Nah, people have got to stop buying into this unitary executive stuff! Independent agencies have oversight and accountability. Congress can do whatever they want with them whenever they want.
I think it's imminently reasonable to say that agencies shouldn't be independent of the executive, and that's the default if the legislation passed by Congress (and signed by the current executive!) doesn't specify otherwise. But Congress should, and I believe does, have the power to set things up otherwise.
I agree but only to the point that an independent agency setup by Congress exercises powers granted Congress by the Constitution and does not conflict with powers explicitly granted to other branches.
(And it's pretty unclear to me how the NSF, which is ultimately a method for Congress to spend money, could relate to any Executive powers)

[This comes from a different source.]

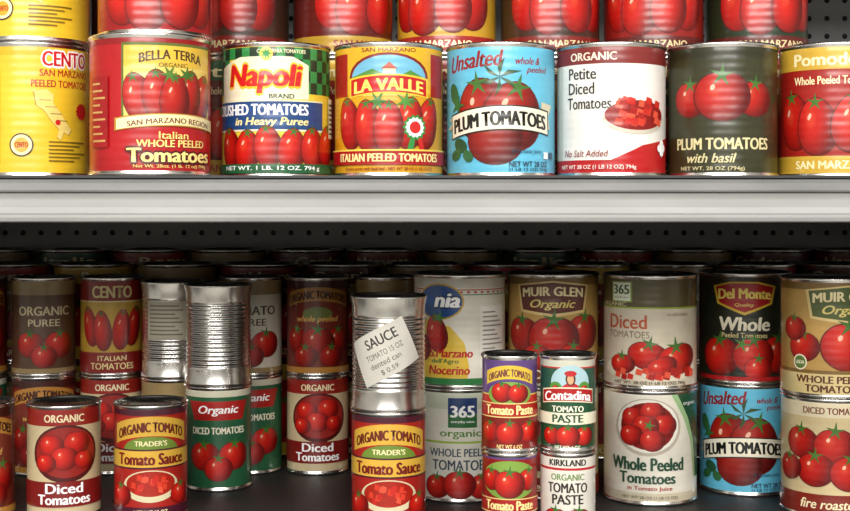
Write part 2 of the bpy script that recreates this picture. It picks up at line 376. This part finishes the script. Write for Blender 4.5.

Yeah that's the thing, what powers are even granted directly to the executive by the text? It seems to me that the whole unitary executive theory is based on the clause "The executive Power shall be vested in a President", where "the executive power" is never well defined.
The President commands the military, negotiates treaties, nominates various officials for confirmation. Probably the most leeway relates to being called to ensure laws are faithfully executed.
So it seems reasonable the Executive can police independent agencies to ensure they operate as authorized by law, but I don't see how that challenges the establishment or existence of lawful independent agencies.
NSF is one thing but say an independent agency that does things like negotiate treaties or command the military or nominate Supreme Court justices should be off the table
(But on the other hand, theoretically the Executive should be able to voluntarily authorize legislation that enables those things if they wanted to. Just saying I can see cooperation possible but a veto override probably won't work to force it on an unwilling Executive).
I meant my question to be a rhetorical question, but that was totally unclear in what I wrote. What I meant was to imply "the executive isn't even granted very many powers directly in the text".